筆者には妹がいるのだが、筆者の家では年中行事に対してそれほど力を入れておらず、ひな人形を飾るようなこともなかった。妹はそれをよく思っていなかったらしく、すっかり大人になった今「私が気が強く育ったのはひな祭りをしっかりやってもらってないからだ!」と言っていた。確かに気の強い妹ではあるが、そういう問題だろうか。
とにかく、長らく続いてきた大切な行事であることは間違いない。「教えて!gooウォッチ」でひな祭りに関する情報を探してみたところ、以下の3つが見つかった。この機会にひな祭りについてきちんと学んでおきたい。
■ひな祭りは女の子のための行事ではなかった?
まずは、ひな祭りの由来についておさらいしておこう。ひな祭り文化普及協會代表・清川紗衣さんによると、現在のような形のひな祭りは江戸時代から始まっているという(教えて!gooウォッチ「『女の子のためのお祭り』ではなかった!ひな祭りの由来を専門家が解説」「女の子のためのお祭り」ではなかった!ひな祭りの由来を専門家が解説」より)。
「現代のようなお雛様を飾るといったひな祭りは江戸時代から行われるようになりました。しかしこの3月3日のお祭りはもともと、平安時代より行われてきた『上巳の節句』という行事にまで遡ります」(清川さん)
その「上巳の節句」はもともと季節の変わり目に体の穢れを払う神事だっという。その後、江戸時代になって「五節句」の一つとして正式な祝いの日に定められた。ここまでは特に女の子のための行事ではなかったわけだが、寛永6年(1629年)の3月3日、文献に残る最古のひな祭りではすでに女性のためのお祭りと認識されていたようだ。
「(文献に残る最古の雛祭りは)後水尾天皇の中宮・東福門院和子(2代将軍徳川秀忠の娘)が、京都御所にて娘のために行った豪華な『雛祭り』です。この頃より豪華絢爛たるひな人形の製作が始まり、女性のためのお祭りとして宮中から武家の姫君たちへ、そして江戸後期になると現代のような女子の誕生を祝ってひな人形を贈るという形式となり、商人から一部の庶民へも浸透し、発展してきました」(清川さん)
ひな祭りは、上記のような長い歴史の中で培われ、変化してきた行事なのである。
■ちらし寿司がひな祭りのごちそうになったワケ
ひな祭りに食べるものといえば、ちらし寿司やはまぐりのお吸い物というイメージがあるが、これには理由があるのだろうか。
マナー講師の桜美月さんは「ひな祭りにちらし寿司を食べること自体にはいわれはありません」と言う(教えて!gooウォッチ「「ひな祭りになぜちらし寿司?なぜはまぐりのお吸い物?」より)。
「すしは、一般的に『寿司』と書きますが、この漢字は『寿(ことぶき)を司(つかさど)る』という意味合いから、縁起が良いと考えられています。
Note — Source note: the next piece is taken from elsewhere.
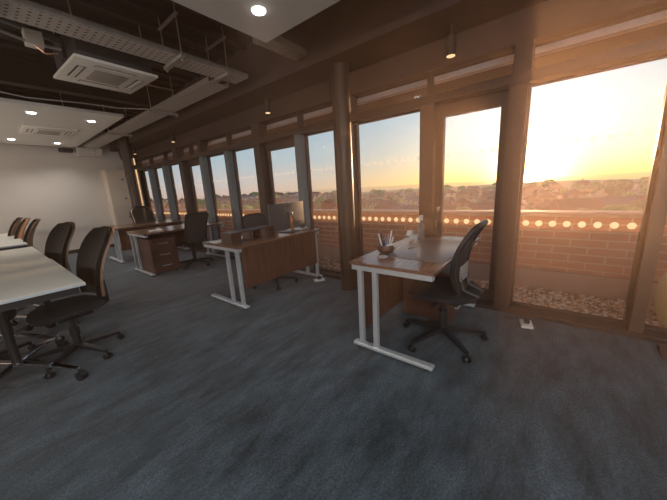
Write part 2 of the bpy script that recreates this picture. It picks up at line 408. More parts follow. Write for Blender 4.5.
# pebbles
b = bmesh.new(); ico = bmesh.new(); bmesh.ops.create_icosphere(ico, subdivisions=1, radius=1)
iv = [v.co.copy() for v in ico.verts]; fi = [[v.index for v in f.verts] for f in ico.faces]; ico.free()
def pebble(x, y, r, z, mi):
    R = Matrix.Rotation(random.random()*6.3, 3, 'Z') @ Matrix.Rotation(random.uniform(-.5, .5), 3, 'X'); sx, sy, sz = r*random.uniform(.8, 1.4), r*random.uniform(.6, 1), r*random.uniform(.4, .7)
    vs = [b.verts.new(R @ Vector((c.x*sx, c.y*sy, c.z*sz)) + Vector((x, y, z))) for c in iv]
    for f in fi: b.faces.new([vs[k] for k in f]).material_index = mi
for k in range(4200):
    y = random.uniform(-2.2, 2.6) if k < 3200 else random.uniform(2.6, 9)
    pebble(random.uniform(XG+.06, 3.91), y, random.uniform(.012, .024), random.uniform(-.012, .006), random.choice((0, 0, 1, 1, 2, 3)))
mb = MB(); mb.bm.free(); mb.bm = b
mat('pebble_a', (.7, .58, .45), .8); mat('pebble_b', (.9, .86, .8), .8); mat('pebble_c', (.42, .3, .22), .8); mat('pebble_d', (.75, .5, .36), .8)
o = mb.build('gravel', ['pebble_a', 'pebble_b', 'pebble_c', 'pebble_d'], None, 60); tag(o, 'loose pale and brown pebbles outside at the foot of the windows', 'gravel', kind='stuff')
# pale planter at the right edge
mb = MB(); mb.lathe([(.085, 0), (.12, .03), (.15, .14), (.165, .26), (.155, .38), (.12, .48), (.1, .53), (.115, .56), (.1, .56), (.085, .53), (.09, .45)], (0, 0, 0), 32)
o = mb.build('garden_urn', 'pale_pot', None, 60); o.location = (3.43, -.89, .0)
tag(o, 'pale yellow bulging garden urn standing on the pebbles outside', 'urn')

# ---- landscape beyond
def land_h(x, y):
    d = math.hypot(x, y); az = math.degrees(math.atan2(y, x))
    h = -15 + 1.5*math.sin(x*.02+1)*math.cos(y*.017)
    t = min(1, max(0, (az-30)/22)); h += 4.5*t*t*(3-2*t)*min(1, d/60)
    if d > 330: h += (d-330)*.012 * (1 + .35*math.sin(az*.13))
    return h
b = bmesh.new(); nr, na = 46, 60; g = []
for i in range(nr+1):
    r = 8 + 650*(i/nr)**1.8; row = []
    for j in range(na+1):
        a = math.radians(-70 + 170*j/na); x, y = r*math.cos(a)+4.4, r*math.sin(a); row.append(b.verts.new((x, y, land_h(x, y))))
    g.append(row)
for i in range(nr):
    for j in range(na): b.faces.new((g[i][j], g[i+1][j], g[i+1][j+1], g[i][j+1]))
mb = MB(); mb.bm.free(); mb.bm = b; o = mb.build('land', 'leaf_land', None, 60); o['kind'] = 'structure'

def tree_proto(name, leafm, seed, tall):
    rnd = random.Random(seed); root = empty(name, (0, 0, 0))
    mb = MB()
    for k in range(16):
        bb = bmesh.new(); bmesh.ops.create_icosphere(bb, subdivisions=2, radius=1)
        a = rnd.uniform(0, 6.3); rr = rnd.uniform(.6, 2.9) if k else 0; s = rnd.uniform(.9, 1.7) if k else 2.5
        zc = rnd.uniform(2.6, 5.6)*tall if k else 4.2*tall
        for v in bb.verts: v.co *= rnd.uniform(.8, 1.12)
        bmesh.ops.transform(bb, matrix=Matrix.Translation((rr*math.cos(a), rr*math.sin(a), zc - rr*rr*.12)) @ Matrix.Diagonal((s, s, s*.8*tall, 1)), verts=bb.verts)
        mb.merge(bb)
    mb.build('crown', leafm, root, 80)
    t = MB(); t.tube([(0, 0, -1), (.1, 0, 2), (0, .1, 4.5)], [.35, .28, .12], 7); t.build('trunk', 'trunk', root)
    return root
protos = [tree_proto('broadleaf_tree', 'leaf_dark', 1, 1.0), tree_proto('broadleaf_tree', 'leaf_mid', 2, .9), tree_proto('broadleaf_tree', 'leaf_olive', 3, .85), tree_proto('broadleaf_tree', 'leaf_dark', 4, 1.25)]
TL = ['dense dark green tree among the rooftops beyond the brick parapet', 'round mid green tree among the rooftops beyond the brick parapet', 'low olive tinted tree among the rooftops beyond the brick parapet', 'tall narrow dark tree rising over the rooftops beyond the parapet']
TG = ['dark round trees beyond the parapet', 'mid green trees beyond the parapet', 'olive trees beyond the parapet', 'tall dark trees beyond the parapet']
used = [False]*4
def put_tree(az, d, s, kind):
    a = math.radians(az); x, y = d*math.cos(a), d*math.sin(a); p = protos[kind]
    o = p if not used[kind] else copy_tree(p); used[kind] = True
    o.location = (x, y, land_h(x, y)); o.scale = (s, s, s*random.uniform(.85, 1.1)); o.rotation_euler = (0, 0, random.random()*6.3)
    tag(o, TL[kind], 'tree', TG[kind])
taken = []
def free(az, d, rad):
    x, y = d*math.cos(math.radians(az)), d*math.sin(math.radians(az))
    if any(math.hypot(x-a, y-b_) < rad+c for a, b_, c in taken): return False
    taken.append((x, y, rad)); return True
for az, d, s, kk in ((69, 120, 1.5, 1), (64, 110, 1.75, 0), (61, 130, 1.5, 0), (56.5, 95, 1.5, 1), (53, 110, 1.45, 0), (47, 85, 1.25, 1), (45, 95, 1.3, 0), (73, 100, 1.7, 0), (35, 110, 1.2, 0), (32, 100, 1.3, 1), (-4, 90, 1.25, 2), (-7, 95, 1.3, 1), (-9, 110, 1.2, 2), (14, 110, 1.1, 1), (41, 160, 1.5, 0), (38, 130, 1.3, 3)):
    ss = s*(.95 if az > 50 else 1.1 if az > 30 else 1.25); free(az, d, ss*3.6)
    put_tree(az, d, ss, kk)
free(39.2, 75, 7)
k = 0
for _ in range(4000):
    az = random.uniform(-16, 76); d = 105 + 330*random.random()**.8; ss = random.uniform(.6, 1.0)*(.8+d/420)
    if free(az, d, ss*3.5): put_tree(az, d, ss, random.choice((0, 0, 1, 2, 3))); k += 1
    if k >= 215: break
rt = tree_proto('copper_tree', 'leaf_red', 9, 1.0)
a = math.radians(39.2); rt.location = (75*math.cos(a), 75*math.sin(a), land_h(75*math.cos(a), 75*math.sin(a))); rt.scale = (1.0, 1.0, 1.75)
tag(rt, 'reddish copper leaved tree just left of the slim round column', 'tree')

def house_proto(w, d, h, rh, wallm, roofm):
    root = empty('house', (0, 0, 0))
    wl = MB().box(-w/2, w/2, -d/2, d/2, -1.5, h).build('house_wall', wallm, root, 0)
    r = MB(); bb = bmesh.new(); e = .35
    v = [bb.verts.new(p) for p in ((-w/2-e, -d/2-e, h), (w/2+e, -d/2-e, h), (w/2+e, d/2+e, h), (-w/2-e, d/2+e, h), (-w/2-e, 0, h+rh), (w/2+e, 0, h+rh))]
    for f in ((0, 1, 5, 4), (2, 3, 4, 5), (0, 4, 3), (1, 2, 5), (3, 2, 1, 0)): bb.faces.new([v[k] for k in f])
    r.merge(bb); rf = r.build('roof', roofm, root, 0)
    MB().box(w*.3-.4, w*.3+.4, -.4, .4, h, h+rh+1).build('chimney', wallm, rf, 0)
    wm = MB()
    for sx in (-1, 1):
        for sy in (-1, 1):
            for zz in (.9, 3.6):
                if zz+1.2 < h: wm.box(sx*w*.25-.6, sx*w*.25+.6, sy*d/2-.03, sy*d/2+.03, zz, zz+1.2)
        for zz in (.9, 3.6):
            if zz+1.2 < h: wm.box(sx*w/2-.03, sx*w/2+.03, -.7, .7, zz, zz+1.2)
    wm.build('window_glass', 'window_dark', wl, 0)
    return root
hp = [house_proto(9, 7, 5.4, 2.6, 'house_brick', 'roof_tile'), house_proto(12, 7.5, 5.2, 2.8, 'house_render', 'roof_slate'), house_proto(8, 8, 5, 2.4, 'house_render', 'roof_tile')]
HL = ['brick house with a red tiled roof among the far trees', 'long pale rendered house with a grey slate roof among the far trees', 'small pale rendered house with a red tiled roof among the far trees']
HG = ['brick houses beyond the parapet', 'pale slate roofed houses beyond the parapet', 'pale red roofed houses beyond the parapet']
hu = [False]*3
for k in range(900):
    kk = random.choice((0, 0, 1, 2)); az = random.uniform(-15, 75); d = random.uniform(95, 350)
    if (az < 22 and random.random() < .55) or not free(az, d, 6.5): continue
    a = math.radians(az); x, y = d*math.cos(a), d*math.sin(a)
    o = hp[kk] if not hu[kk] else copy_tree(hp[kk]); hu[kk] = True
    o.location = (x, y, land_h(x, y)); o.rotation_euler = (0, 0, random.choice((0, .3, 1.2, 1.6, 2.0))); s = random.uniform(.9, 1.2); o.scale = (s, s, s)
    tag(o, HL[kk], 'house', HG[kk])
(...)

そのため、祝いの席で好んで寿司が使われています」(桜さん)
とのことで、つまり、寿司の持つめでたいイメージから、ひな祭りにも食べられるようになったということらしい。
ただ、節句というものは寒暖の差も大きい季節の変わり目に設けられていて、それゆえ、病気をせぬように、季節ごとの新鮮な食材を食べようという狙いはあったようだ。
■ひな祭りになぜ甘酒を飲むのか
ひな祭りらしい食べ物がちらし寿司とはまぐりのお吸い物だとしたら、ひな祭りらしい飲み物といえば甘酒だろう。
甘酒の販売も行っているマルコメ株式会社の広報、尾田さんによると、ひな祭りに甘酒を飲むのには理由があるんだとか(教えて!gooウォッチ「ひな祭りに甘酒を飲む理由」より)。
「一般的には、ひな祭りには白酒が飲まれます。しかし、アルコールが含まれており子供は飲めないため、現代ではその代替品として甘酒が飲まれるようになったといわれています」(尾田さん)
もともとは「桃の花」を酒に浸した桃花酒を飲む風習であったという。それが時代の流れによって白酒に変わり、さらに時代が進んで、子供も飲むことができる甘酒が一般的になったという。
とにかく、子ども、特に女の子の健康を祝おうという純粋な願いが古くからのものであることは間違いないようだ。ぜひ、できる範囲でしっかりお祝いして、子どもたちの健康を祈ろうではないか!